Adam invited the posturing bassist to join his band and before long young Hans Hölzel, jobbing musician, had become Falco, global rock star in waiting.

He’d taken the name from Falko Weisspflog, an East German ski jumper, possibly because he just liked the name or perhaps there was something about the way Weisspflog earned his success by making huge leaps into the unknown. Whatever the inspiration he embraced his transition from busker to member of one of Austria’s biggest cult bands wholeheartedly.

“He was the epitome of sex, drugs and rock’n’roll”, said Adam.

The new identity seemed to provide Falco with an unprecedented focus. In 1979 he joined a covers band, Spinning Wheel, where he took on vocal duties for the first time. He began writing and performing his own material, songs so good they led to a three-album deal with a Viennese label. The 1982 single Der Kommissar, on which Falco raps in a hybrid mixture of German, Viennese street dialect and English, shot to number one in Austria then spread across Europe and beyond, topping the charts as far afield as Guatemala while a remix by Afrika Bambaataa became an underground hit on the New York club scene.

This success proved a mixed blessing, creating an intense schedule of touring and pressure not only to replicate the success of Der Kommissar but build upon it.

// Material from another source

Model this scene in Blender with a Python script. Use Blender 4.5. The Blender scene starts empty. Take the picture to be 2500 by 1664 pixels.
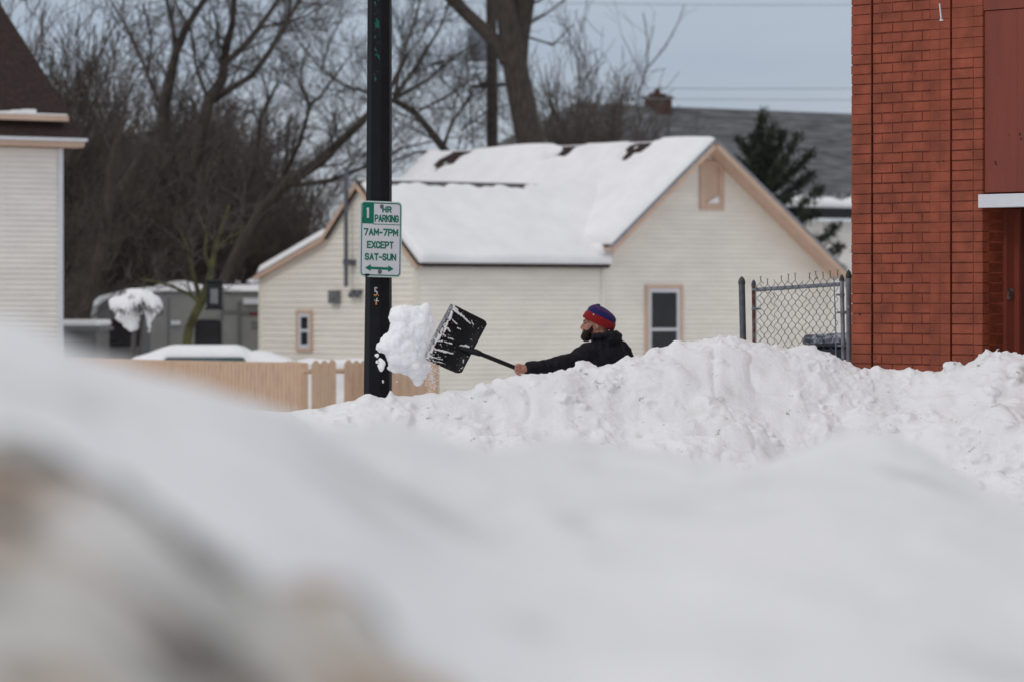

Falco was sent on promotional tours of the US and Canada, alone, the monotony of endless radio interviews, personal appearances at clubs and lonely hotel rooms fostering his drinking and drug use. He spent too much time on his next album, part perfectionism, part fear of the heightened expectation. It was 1984 before Jung Roemer appeared and, while it sold in respectable numbers, it didn’t live up to the hype.

The next album, it was clear, would be make or break for Falco and reinvention was called for. He abandoned the leather jackets and sneakers that had defined his look in favour of designer suits, tuxedos and handmade shoes. He teamed up with Dutch producers the Bolland brothers at their studio in Hilversum, and it was there that they created the 1985 album Falco 3 and, crucially, the single Rock Me Amadeus.

Capitalising on the popularity of Milos Forman’s film Amadeus the previous year, the song cast Mozart as the original punk rocker with Falco rapping in his mixture of dialects in a style that was more Monster Mash than Run DMC. The single reaching number one in Britain in 1986 and later the same year became the first German language song to top the charts in the USA.

Attempts to establish Falco in America in the wake of the hit proved largely unsuccessful, including Body Next to Body, a 1987 duet with another European making a name for herself on the other side of the Atlantic, Brigitte Nielsen. Produced by another European, Giorgio Moroder, the song failed to make an impact on the charts. Two further album flops saw Falco, now living in the Dominican Republic, largely withdraw from public life until 1995 and the techno-influenced single that nodded wryly at his addiction issues Mother, the man with the coke is here, a version of an old Berlin cabaret song about a coal merchant.

At the time of his death Falco seemed to be slowly conquering his demons and was almost ready to release the appropriately titled Out of the Dark (Into the Light), the album that proved to be the last thing he ever heard and was playing over speakers as Ilse Kraus laid her flowers in the Zentralfriedhof.

Today the grass is worn smooth on the way to Falco’s grave in Vienna’s famous cemetery, just as it is to those of Beethoven and Schubert.